In the case Kontar v. Mouwaffak and Lewis, [1966] LRSC 18; 17 LLR 259 (1966), this Court held that an answering affidavit was limited to only issues of fact. We quote the relevant paragraph on page 265:
“In the answering affidavit filed by Kontar, all the counts, with the exception of count 1, relate to legal issues and constitute a traversal of the returns. It is settled law that the function and scope of an answering affidavit are limited by law to the refutation of factual allegations in the returns and that a petitioner may not use an answering affidavit for traversal of issues of law raised in the returns. The word ‘affidavit’ itself signifies that its use is restricted to the judicial introduction of matters of fact and not questions of law.”
From these definitions, we can safely say that while pleadings include both issues of law end fact, an affidavit, be it answering or replying, deals solely with factual issues and not with questions of law. Hence the difference.
As much as we would like to proceed with the hearing of the appeal, we have been paralyzed by the negligent failure of the counsel for appellant to timely perfect the appeal. The filing of a valid bond includes the validity of the security for the bond at the time of the filing of the bond, or at least the security should become valid within the sixty days period after the rendition of final judgment as provided by statute. When the effective date of a security for an appeal is beyond the 60 days required for the filing of the appeal bond, the appeal will be defective and dismissible upon motion properly made. Therefore, since the effective date of the letter of guarantee which is the security offered in this case is nine (9) days above and beyond the 60 days required by statute, the appeal must crumble. Count 7 of the answering affidavit is sustained and the appeal dismissed.
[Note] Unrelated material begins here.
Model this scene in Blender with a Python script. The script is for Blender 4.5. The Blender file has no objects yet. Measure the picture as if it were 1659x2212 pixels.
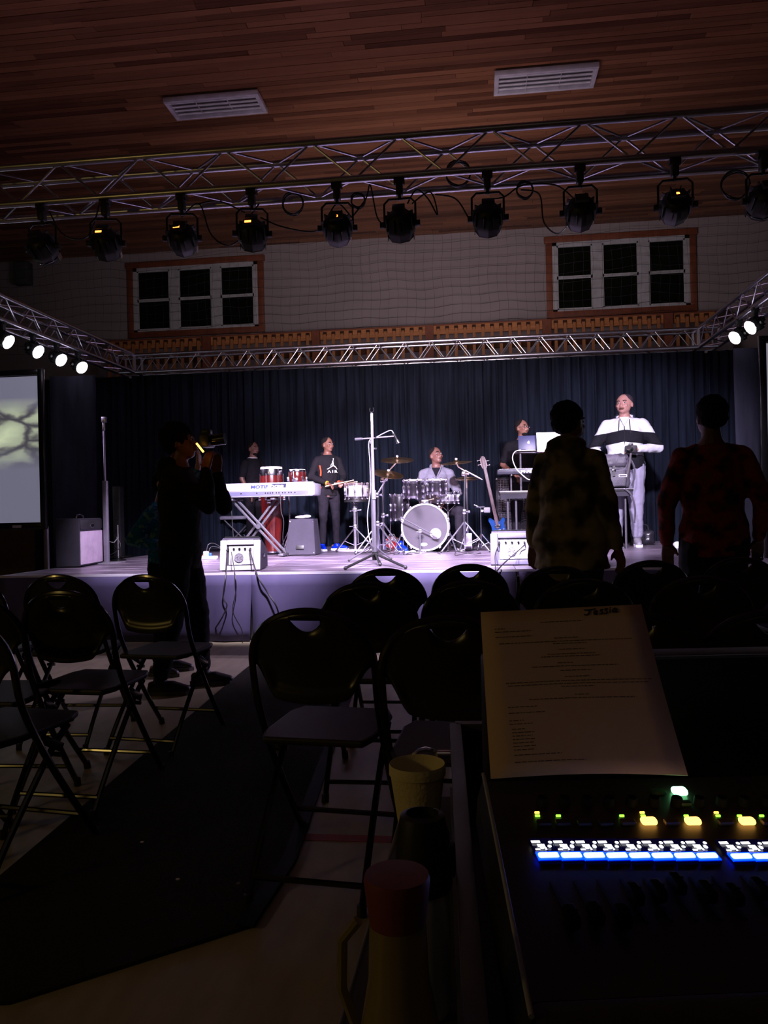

The post office receipt shows that the appeal bond was posted by the Tuan Wreh Law Firm, one of our reputable law firms. For this glaring negligence in not su-perintending the appellant’s appeal, the Tuan Wreh Law Firm is fined in the sum of Five Hundred ($500.00) Dollars, to be paid within 48 hours from the date of the handing down of this opinion.
There was no replying affidavit filed.
In view of the facts and the controlling law cited, we hold that the motion being sound and supported by the statute ought to be and the same is hereby granted.
Motion to dismiss granted; appeal dismissed.